--- Required work ---
For this exercise, return only the lines from the line containing "colour ramp driven" through the line containing "mx2 = N(t, 'ShaderNodeMixShader');", both ends included, exactly as they are.

--- Data block ---
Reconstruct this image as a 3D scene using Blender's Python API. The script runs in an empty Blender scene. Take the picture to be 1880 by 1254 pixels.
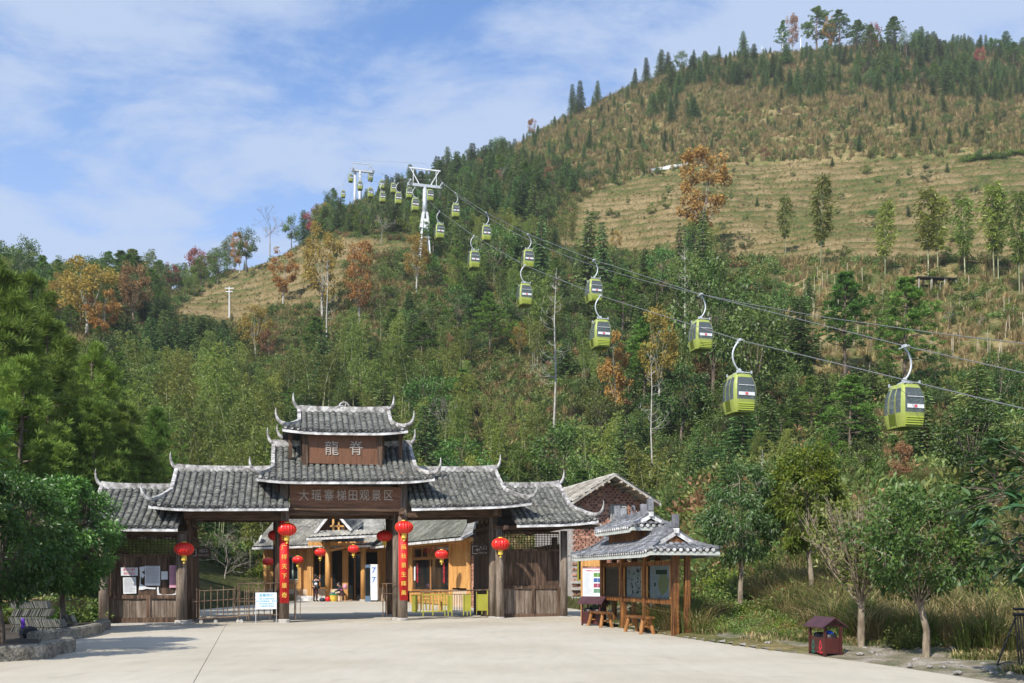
import bpy, bmesh, math, random
import numpy as np
from mathutils import Vector, Matrix
R_ = math.radians
rnd = random.Random(7)
NR = np.random.RandomState(11)
scn = bpy.context.scene
COL = scn.collection
# ------------------------------------------------------------------ camera
F = 1700.0; CX = 940.0; HY = 1060.0; EYE = 1.5      # focal length, centre column and horizon row in photo pixels
cd = bpy.data.cameras.new('camera'); cam = bpy.data.objects.new('camera', cd); COL.objects.link(cam)
cd.sensor_width = 36; cd.lens = 36*F/1880; cd.shift_y = (HY-627)/1880
cd.clip_start = 0.1; cd.clip_end = 6000
cam.location = (0, 0, EYE); cam.rotation_euler = (R_(90), 0, 0)
scn.camera = cam
# ------------------------------------------------------------------ sky and sun
SUN_EL, SUN_AZ = 43.0, 33.0        # the sun stands behind the camera, to its left
w = bpy.data.worlds.new('World'); scn.world = w; w.use_nodes = True
nt = w.node_tree; nt.nodes.clear()
def N(t, typ, **k):
    n = t.nodes.new(typ)
    for a, b in k.items(): setattr(n, a, b)
    return n
out = N(nt, 'ShaderNodeOutputWorld'); bg = N(nt, 'ShaderNodeBackground')
sky = N(nt, 'ShaderNodeTexSky', sky_type='NISHITA', sun_disc=False)
sky.sun_elevation = R_(SUN_EL); sky.sun_rotation = R_(180+SUN_AZ); sky.altitude = 700; sky.air_density = 1.0; sky.dust_density = 0.6; sky.ozone_density = 2.0
tc = N(nt, 'ShaderNodeTexCoord'); sep = N(nt, 'ShaderNodeSeparateXYZ'); nt.links.new(tc.outputs['Generated'], sep.inputs[0])
zc = N(nt, 'ShaderNodeMath', operation='MAXIMUM'); nt.links.new(sep.outputs[2], zc.inputs[0]); zc.inputs[1].default_value = 0.0
za = N(nt, 'ShaderNodeMath', operation='ADD'); nt.links.new(zc.outputs[0], za.inputs[0]); za.inputs[1].default_value = 0.22
dx = N(nt, 'ShaderNodeMath', operation='DIVIDE'); nt.links.new(sep.outputs[0], dx.inputs[0]); nt.links.new(za.outputs[0], dx.inputs[1])
dy = N(nt, 'ShaderNodeMath', operation='DIVIDE'); nt.links.new(sep.outputs[1], dy.inputs[0]); nt.links.new(za.outputs[0], dy.inputs[1])
cmb = N(nt, 'ShaderNodeCombineXYZ'); nt.links.new(dx.outputs[0], cmb.inputs[0]); nt.links.new(dy.outputs[0], cmb.inputs[1])
mpc = N(nt, 'ShaderNodeMapping'); nt.links.new(cmb.outputs[0], mpc.inputs[0]); mpc.inputs['Location'].default_value = (8.8, 2.2, 0); mpc.inputs['Rotation'].default_value = (0, 0, R_(-24)); mpc.inputs['Scale'].default_value = (1.0, 1.5, 1)
n1 = N(nt, 'ShaderNodeTexNoise'); nt.links.new(mpc.outputs[0], n1.inputs['Vector']); n1.inputs['Scale'].default_value = 2.6; n1.inputs['Detail'].default_value = 9; n1.inputs['Roughness'].default_value = 0.63; n1.inputs['Distortion'].default_value = 0.25
n2 = N(nt, 'ShaderNodeTexNoise'); nt.links.new(mpc.outputs[0], n2.inputs['Vector']); n2.inputs['Scale'].default_value = 0.55; n2.inputs['Detail'].default_value = 3
mul = N(nt, 'ShaderNodeMath', operation='MULTIPLY_ADD'); nt.links.new(n2.outputs[0], mul.inputs[0]); mul.inputs[1].default_value = 0.9; nt.links.new(n1.outputs[0], mul.inputs[2])
cr = N(nt, 'ShaderNodeMapRange', interpolation_type='SMOOTHSTEP'); nt.links.new(mul.outputs[0], cr.inputs[0]); cr.inputs[1].default_value = 0.79; cr.inputs[2].default_value = 1.05; cr.inputs[3].default_value = 0.0; cr.inputs[4].default_value = 0.88
# low haze: the sky whitens a little towards the horizon
hz = N(nt, 'ShaderNodeMapRange'); nt.links.new(zc.outputs[0], hz.inputs[0]); hz.inputs[1].default_value = 0.0; hz.inputs[2].default_value = 0.50; hz.inputs[3].default_value = 0.95; hz.inputs[4].default_value = 0.0
mxh = N(nt, 'ShaderNodeMath', operation='MAXIMUM'); nt.links.new(cr.outputs[0], mxh.inputs[0]); nt.links.new(hz.outputs[0], mxh.inputs[1])
tint = N(nt, 'ShaderNodeMix', data_type='RGBA', blend_type='MULTIPLY'); tint.inputs['Factor'].default_value = 1.0
nt.links.new(sky.outputs[0], tint.inputs[6]); tint.inputs[7].default_value = (0.78, 0.95, 1.12, 1)
mx = N(nt, 'ShaderNodeMix', data_type='RGBA'); nt.links.new(mxh.outputs[0], mx.inputs['Factor']); nt.links.new(tint.outputs[2], mx.inputs[6]); mx.inputs[7].default_value = (2.45, 2.95, 3.9, 1)
nt.links.new(mx.outputs[2], bg.inputs[0]); bg.inputs[1].default_value = 0.15
nt.links.new(bg.outputs[0], out.inputs[0])
sl = bpy.data.lights.new('sun', 'SUN'); so = bpy.data.objects.new('sun', sl); COL.objects.link(so)
sl.energy = 4.2; sl.angle = R_(0.5); sl.color = (1.0, 0.94, 0.85)
sd = Vector((math.sin(R_(SUN_AZ))*math.cos(R_(SUN_EL)), math.cos(R_(SUN_AZ))*math.cos(R_(SUN_EL)), -math.sin(R_(SUN_EL))))
so.rotation_euler = sd.to_track_quat('-Z', 'Y').to_euler(); so.location = (-60, -60, 90)
scn.view_settings.view_transform = 'Standard'; scn.view_settings.look = 'None'; scn.view_settings.exposure = 0.62; scn.view_settings.gamma = 1.0
scn.view_settings.use_curve_mapping = False
scn.cycles.max_bounces = 6; scn.cycles.diffuse_bounces = 3; scn.cycles.glossy_bounces = 3; scn.cycles.transmission_bounces = 4; scn.cycles.transparent_max_bounces = 6; scn.cycles.volume_bounces = 0
scn.cycles.use_denoising = True
# ------------------------------------------------------------------ geometry of the view
def W(px, py, Y): return Vector(((px-CX)/F*Y, Y, EYE-(py-HY)/F*Y))
def G(px, py, z=0.0):
    Y = F*(EYE-z)/(py-HY); return Vector(((px-CX)/F*Y, Y, z))
# ------------------------------------------------------------------ materials
MATS = {}
def newmat(name):
    m = bpy.data.materials.new(name); m.use_nodes = True; m.node_tree.nodes.clear(); MATS[name] = m; return m
def ramp(t, stops):
    r = N(t, 'ShaderNodeValToRGB'); e = r.color_ramp.elements
    while len(e) < len(stops): e.new(0.5)
    for k, (p, c) in enumerate(stops): e[k].position = p; e[k].color = (*c, 1)
    return r
def surf(name, c1, c2, scale=4, rough=0.7, bump=0.0, stretch=(1, 1, 1), c3=None, metallic=0, detail=6, fine=None, bdist=0.02, coat=0, spec=0.4, rnd_amt=0.0, lo=0.35, hi=0.65, finec=0.25):
    """procedural surface: two (or three) colours mixed by noise stretched along the grain, fine noise, bump and a per-object shift"""
    m = newmat(name); t = m.node_tree; L = t.links.new
    o = N(t, 'ShaderNodeOutputMaterial'); b = N(t, 'ShaderNodeBsdfPrincipled'); L(b.outputs[0], o.inputs[0])
    tcn = N(t, 'ShaderNodeTexCoord'); mp = N(t, 'ShaderNodeMapping'); L(tcn.outputs['Object'], mp.inputs[0]); mp.inputs['Scale'].default_value = stretch
    oi = N(t, 'ShaderNodeObjectInfo')
    if rnd_amt:
        sc = N(t, 'ShaderNodeMath', operation='MULTIPLY'); L(oi.outputs['Random'], sc.inputs[0]); sc.inputs[1].default_value = 37.0
        L(sc.outputs[0], mp.inputs['Location'])
    n = N(t, 'ShaderNodeTexNoise'); L(mp.outputs[0], n.inputs['Vector']); n.inputs['Scale'].default_value = scale; n.inputs['Detail'].default_value = detail; n.inputs['Roughness'].default_value = 0.6
    st = [(lo, c1), (hi, c2)] if c3 is None else [(lo, c1), ((lo+hi)/2, c2), (hi, c3)]
    r = ramp(t, st); L(n.outputs[0], r.inputs[0]); colr = r.outputs[0]
    f = N(t, 'ShaderNodeTexNoise'); L(mp.outputs[0], f.inputs['Vector']); f.inputs['Scale'].default_value = fine or scale*9; f.inputs['Detail'].default_value = 4
    mr = N(t, 'ShaderNodeMapRange'); L(f.outputs[0], mr.inputs[0]); mr.inputs[1].default_value = 0.3; mr.inputs[2].default_value = 0.7; mr.inputs[3].default_value = 1-finec; mr.inputs[4].default_value = 1+finec
    v = N(t, 'ShaderNodeVectorMath', operation='SCALE'); L(colr, v.inputs[0]); L(mr.outputs[0], v.inputs['Scale']); colr = v.outputs[0]
    if rnd_amt:
        m2 = N(t, 'ShaderNodeMapRange'); L(oi.outputs['Random'], m2.inputs[0]); m2.inputs[3].default_value = 1-rnd_amt; m2.inputs[4].default_value = 1+rnd_amt
        v2 = N(t, 'ShaderNodeVectorMath', operation='SCALE'); L(colr, v2.inputs[0]); L(m2.outputs[0], v2.inputs['Scale']); colr = v2.outputs[0]
    L(colr, b.inputs['Base Color'])
    b.inputs['Roughness'].default_value = rough; b.inputs['Metallic'].default_value = metallic; b.inputs['Specular IOR Level'].default_value = spec
    if coat: b.inputs['Coat Weight'].default_value = coat; b.inputs['Coat Roughness'].default_value = 0.15
    if bump:
        bp = N(t, 'ShaderNodeBump'); bp.inputs['Strength'].default_value = bump; bp.inputs['Distance'].default_value = bdist; L(f.outputs[0], bp.inputs['Height']); L(bp.outputs[0], b.inputs['Normal'])
    return m
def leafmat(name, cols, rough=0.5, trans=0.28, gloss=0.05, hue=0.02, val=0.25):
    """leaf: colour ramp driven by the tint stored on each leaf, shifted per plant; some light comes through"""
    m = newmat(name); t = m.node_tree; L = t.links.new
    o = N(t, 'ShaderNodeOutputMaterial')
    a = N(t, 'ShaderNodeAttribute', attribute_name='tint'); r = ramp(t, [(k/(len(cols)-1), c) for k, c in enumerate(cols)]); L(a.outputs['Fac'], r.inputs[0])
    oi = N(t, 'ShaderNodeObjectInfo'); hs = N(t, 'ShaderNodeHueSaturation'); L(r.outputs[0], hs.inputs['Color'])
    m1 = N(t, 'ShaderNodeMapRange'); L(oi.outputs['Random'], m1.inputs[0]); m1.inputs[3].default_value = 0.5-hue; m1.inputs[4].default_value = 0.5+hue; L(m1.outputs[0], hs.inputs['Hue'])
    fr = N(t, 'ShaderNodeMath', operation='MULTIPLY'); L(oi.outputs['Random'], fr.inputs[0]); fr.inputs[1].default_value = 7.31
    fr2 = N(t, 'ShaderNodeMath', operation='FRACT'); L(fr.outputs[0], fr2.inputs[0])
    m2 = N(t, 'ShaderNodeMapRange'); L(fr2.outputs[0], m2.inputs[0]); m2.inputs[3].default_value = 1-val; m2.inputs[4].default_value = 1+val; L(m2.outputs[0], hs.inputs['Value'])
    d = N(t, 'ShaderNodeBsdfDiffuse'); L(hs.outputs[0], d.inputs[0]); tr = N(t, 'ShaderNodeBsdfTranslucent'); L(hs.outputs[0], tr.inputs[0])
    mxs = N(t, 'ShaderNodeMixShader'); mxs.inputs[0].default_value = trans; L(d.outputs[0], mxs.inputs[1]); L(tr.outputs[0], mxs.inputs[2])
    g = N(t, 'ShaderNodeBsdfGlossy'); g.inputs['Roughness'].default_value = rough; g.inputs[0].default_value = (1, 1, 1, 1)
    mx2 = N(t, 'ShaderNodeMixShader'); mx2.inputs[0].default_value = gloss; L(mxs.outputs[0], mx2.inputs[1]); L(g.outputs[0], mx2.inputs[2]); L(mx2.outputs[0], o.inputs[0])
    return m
def plain(name, c, rough=0.5, metallic=0, spec=0.5, coat=0, var=0.12):
    return surf(name, tuple(x*(1-var) for x in c), tuple(min(1, x*(1+var)) for x in c), scale=3, rough=rough, metallic=metallic, spec=spec, coat=coat, finec=0.06)
def glassmat(name, c=(0.02, 0.03, 0.035), alpha=0.35):
    m = newmat(name); t = m.node_tree; L = t.links.new
    o = N(t, 'ShaderNodeOutputMaterial'); tr = N(t, 'ShaderNodeBsdfTransparent'); tr.inputs[0].default_value = (0.75, 0.8, 0.82, 1)
    b = N(t, 'ShaderNodeBsdfPrincipled'); b.inputs['Base Color'].default_value = (*c, 1); b.inputs['Roughness'].default_value = 0.06; b.inputs['Specular IOR Level'].default_value = 0.9
    mxs = N(t, 'ShaderNodeMixShader'); mxs.inputs[0].default_value = alpha; L(tr.outputs[0], mxs.inputs[1]); L(b.outputs[0], mxs.inputs[2]); L(mxs.outputs[0], o.inputs[0])
    return m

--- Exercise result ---
    """leaf: colour ramp driven by the tint stored on each leaf, shifted per plant; some light comes through"""
    m = newmat(name); t = m.node_tree; L = t.links.new
    o = N(t, 'ShaderNodeOutputMaterial')
    a = N(t, 'ShaderNodeAttribute', attribute_name='tint'); r = ramp(t, [(k/(len(cols)-1), c) for k, c in enumerate(cols)]); L(a.outputs['Fac'], r.inputs[0])
    oi = N(t, 'ShaderNodeObjectInfo'); hs = N(t, 'ShaderNodeHueSaturation'); L(r.outputs[0], hs.inputs['Color'])
    m1 = N(t, 'ShaderNodeMapRange'); L(oi.outputs['Random'], m1.inputs[0]); m1.inputs[3].default_value = 0.5-hue; m1.inputs[4].default_value = 0.5+hue; L(m1.outputs[0], hs.inputs['Hue'])
    fr = N(t, 'ShaderNodeMath', operation='MULTIPLY'); L(oi.outputs['Random'], fr.inputs[0]); fr.inputs[1].default_value = 7.31
    fr2 = N(t, 'ShaderNodeMath', operation='FRACT'); L(fr.outputs[0], fr2.inputs[0])
    m2 = N(t, 'ShaderNodeMapRange'); L(fr2.outputs[0], m2.inputs[0]); m2.inputs[3].default_value = 1-val; m2.inputs[4].default_value = 1+val; L(m2.outputs[0], hs.inputs['Value'])
    d = N(t, 'ShaderNodeBsdfDiffuse'); L(hs.outputs[0], d.inputs[0]); tr = N(t, 'ShaderNodeBsdfTranslucent'); L(hs.outputs[0], tr.inputs[0])
    mxs = N(t, 'ShaderNodeMixShader'); mxs.inputs[0].default_value = trans; L(d.outputs[0], mxs.inputs[1]); L(tr.outputs[0], mxs.inputs[2])
    g = N(t, 'ShaderNodeBsdfGlossy'); g.inputs['Roughness'].default_value = rough; g.inputs[0].default_value = (1, 1, 1, 1)
    mx2 = N(t, 'ShaderNodeMixShader'); mx2.inputs[0].default_value = gloss; L(mxs.outputs[0], mx2.inputs[1]); L(g.outputs[0], mx2.inputs[2]); L(mx2.outputs[0], o.inputs[0])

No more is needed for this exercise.